> AVAILABLE DATA:
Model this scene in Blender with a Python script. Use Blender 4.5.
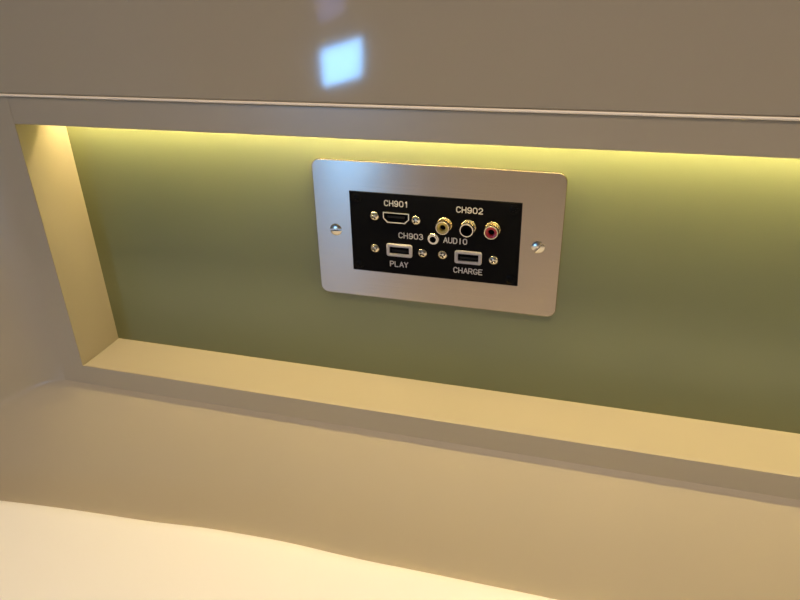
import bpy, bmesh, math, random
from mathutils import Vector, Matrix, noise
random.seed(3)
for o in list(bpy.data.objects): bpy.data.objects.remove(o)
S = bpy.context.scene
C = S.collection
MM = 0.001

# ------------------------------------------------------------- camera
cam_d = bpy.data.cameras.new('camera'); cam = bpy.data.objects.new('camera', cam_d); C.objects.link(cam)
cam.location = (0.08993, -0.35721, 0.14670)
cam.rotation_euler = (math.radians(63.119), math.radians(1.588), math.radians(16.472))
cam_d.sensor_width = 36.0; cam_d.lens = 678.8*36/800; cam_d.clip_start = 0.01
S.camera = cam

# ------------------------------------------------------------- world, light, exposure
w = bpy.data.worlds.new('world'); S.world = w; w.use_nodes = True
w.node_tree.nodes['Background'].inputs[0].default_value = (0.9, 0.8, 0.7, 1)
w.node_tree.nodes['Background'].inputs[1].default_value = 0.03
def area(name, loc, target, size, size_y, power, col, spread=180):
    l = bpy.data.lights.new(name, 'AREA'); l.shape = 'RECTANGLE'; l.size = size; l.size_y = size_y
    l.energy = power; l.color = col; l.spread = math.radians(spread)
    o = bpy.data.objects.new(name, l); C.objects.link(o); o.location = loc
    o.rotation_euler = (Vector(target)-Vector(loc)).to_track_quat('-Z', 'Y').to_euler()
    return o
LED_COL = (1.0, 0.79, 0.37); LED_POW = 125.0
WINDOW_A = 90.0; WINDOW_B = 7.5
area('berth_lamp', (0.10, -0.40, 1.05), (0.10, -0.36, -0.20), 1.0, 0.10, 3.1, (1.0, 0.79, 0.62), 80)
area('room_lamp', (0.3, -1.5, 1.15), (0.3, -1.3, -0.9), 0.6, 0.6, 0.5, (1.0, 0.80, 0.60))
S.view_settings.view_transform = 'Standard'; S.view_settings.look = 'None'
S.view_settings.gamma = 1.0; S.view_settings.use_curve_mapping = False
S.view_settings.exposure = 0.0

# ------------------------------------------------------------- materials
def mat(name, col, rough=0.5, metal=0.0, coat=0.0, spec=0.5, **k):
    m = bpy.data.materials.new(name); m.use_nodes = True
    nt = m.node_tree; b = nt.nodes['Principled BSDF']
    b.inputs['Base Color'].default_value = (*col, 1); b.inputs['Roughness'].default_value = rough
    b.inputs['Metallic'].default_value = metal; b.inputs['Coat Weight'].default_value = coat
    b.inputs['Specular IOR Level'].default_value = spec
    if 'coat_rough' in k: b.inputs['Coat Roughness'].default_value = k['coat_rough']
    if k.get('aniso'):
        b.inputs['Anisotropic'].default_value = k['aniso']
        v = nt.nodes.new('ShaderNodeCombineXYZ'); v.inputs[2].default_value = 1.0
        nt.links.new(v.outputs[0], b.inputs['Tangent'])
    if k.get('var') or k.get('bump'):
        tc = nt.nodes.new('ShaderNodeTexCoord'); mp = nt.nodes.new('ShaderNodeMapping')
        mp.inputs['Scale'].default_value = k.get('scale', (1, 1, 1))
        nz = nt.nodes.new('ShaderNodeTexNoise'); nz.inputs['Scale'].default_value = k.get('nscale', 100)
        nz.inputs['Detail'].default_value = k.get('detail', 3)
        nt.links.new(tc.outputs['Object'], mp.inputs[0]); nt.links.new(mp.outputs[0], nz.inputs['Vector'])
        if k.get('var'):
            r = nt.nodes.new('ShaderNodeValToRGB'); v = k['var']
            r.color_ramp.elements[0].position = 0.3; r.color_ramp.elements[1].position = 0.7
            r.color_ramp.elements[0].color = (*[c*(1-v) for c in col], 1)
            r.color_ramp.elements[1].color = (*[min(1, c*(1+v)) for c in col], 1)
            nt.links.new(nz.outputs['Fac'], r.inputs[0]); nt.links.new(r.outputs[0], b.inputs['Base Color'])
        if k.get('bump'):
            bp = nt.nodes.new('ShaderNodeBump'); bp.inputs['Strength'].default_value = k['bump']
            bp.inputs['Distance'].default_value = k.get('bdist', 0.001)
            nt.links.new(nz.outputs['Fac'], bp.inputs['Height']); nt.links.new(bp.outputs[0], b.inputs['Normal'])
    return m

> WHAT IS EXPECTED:
Reproduce all of the material above word for word. Omit the pictures.

> SOLUTION TO THE EXERCISE:
Model this scene in Blender with a Python script. Use Blender 4.5.
import bpy, bmesh, math, random
from mathutils import Vector, Matrix, noise
random.seed(3)
for o in list(bpy.data.objects): bpy.data.objects.remove(o)
S = bpy.context.scene
C = S.collection
MM = 0.001

# ------------------------------------------------------------- camera
cam_d = bpy.data.cameras.new('camera'); cam = bpy.data.objects.new('camera', cam_d); C.objects.link(cam)
cam.location = (0.08993, -0.35721, 0.14670)
cam.rotation_euler = (math.radians(63.119), math.radians(1.588), math.radians(16.472))
cam_d.sensor_width = 36.0; cam_d.lens = 678.8*36/800; cam_d.clip_start = 0.01
S.camera = cam

# ------------------------------------------------------------- world, light, exposure
w = bpy.data.worlds.new('world'); S.world = w; w.use_nodes = True
w.node_tree.nodes['Background'].inputs[0].default_value = (0.9, 0.8, 0.7, 1)
w.node_tree.nodes['Background'].inputs[1].default_value = 0.03
def area(name, loc, target, size, size_y, power, col, spread=180):
    l = bpy.data.lights.new(name, 'AREA'); l.shape = 'RECTANGLE'; l.size = size; l.size_y = size_y
    l.energy = power; l.color = col; l.spread = math.radians(spread)
    o = bpy.data.objects.new(name, l); C.objects.link(o); o.location = loc
    o.rotation_euler = (Vector(target)-Vector(loc)).to_track_quat('-Z', 'Y').to_euler()
    return o
LED_COL = (1.0, 0.79, 0.37); LED_POW = 125.0
WINDOW_A = 90.0; WINDOW_B = 7.5
area('berth_lamp', (0.10, -0.40, 1.05), (0.10, -0.36, -0.20), 1.0, 0.10, 3.1, (1.0, 0.79, 0.62), 80)
area('room_lamp', (0.3, -1.5, 1.15), (0.3, -1.3, -0.9), 0.6, 0.6, 0.5, (1.0, 0.80, 0.60))
S.view_settings.view_transform = 'Standard'; S.view_settings.look = 'None'
S.view_settings.gamma = 1.0; S.view_settings.use_curve_mapping = False
S.view_settings.exposure = 0.0

# ------------------------------------------------------------- materials
def mat(name, col, rough=0.5, metal=0.0, coat=0.0, spec=0.5, **k):
    m = bpy.data.materials.new(name); m.use_nodes = True
    nt = m.node_tree; b = nt.nodes['Principled BSDF']
    b.inputs['Base Color'].default_value = (*col, 1); b.inputs['Roughness'].default_value = rough
    b.inputs['Metallic'].default_value = metal; b.inputs['Coat Weight'].default_value = coat
    b.inputs['Specular IOR Level'].default_value = spec
    if 'coat_rough' in k: b.inputs['Coat Roughness'].default_value = k['coat_rough']
    if k.get('aniso'):
        b.inputs['Anisotropic'].default_value = k['aniso']
        v = nt.nodes.new('ShaderNodeCombineXYZ'); v.inputs[2].default_value = 1.0
        nt.links.new(v.outputs[0], b.inputs['Tangent'])
    if k.get('var') or k.get('bump'):
        tc = nt.nodes.new('ShaderNodeTexCoord'); mp = nt.nodes.new('ShaderNodeMapping')
        mp.inputs['Scale'].default_value = k.get('scale', (1, 1, 1))
        nz = nt.nodes.new('ShaderNodeTexNoise'); nz.inputs['Scale'].default_value = k.get('nscale', 100)
        nz.inputs['Detail'].default_value = k.get('detail', 3)
        nt.links.new(tc.outputs['Object'], mp.inputs[0]); nt.links.new(mp.outputs[0], nz.inputs['Vector'])
        if k.get('var'):
            r = nt.nodes.new('ShaderNodeValToRGB'); v = k['var']
            r.color_ramp.elements[0].position = 0.3; r.color_ramp.elements[1].position = 0.7
            r.color_ramp.elements[0].color = (*[c*(1-v) for c in col], 1)
            r.color_ramp.elements[1].color = (*[min(1, c*(1+v)) for c in col], 1)
            nt.links.new(nz.outputs['Fac'], r.inputs[0]); nt.links.new(r.outputs[0], b.inputs['Base Color'])
        if k.get('bump'):
            bp = nt.nodes.new('ShaderNodeBump'); bp.inputs['Strength'].default_value = k['bump']
            bp.inputs['Distance'].default_value = k.get('bdist', 0.001)
            nt.links.new(nz.outputs['Fac'], bp.inputs['Height']); nt.links.new(bp.outputs[0], b.inputs['Normal'])
    return m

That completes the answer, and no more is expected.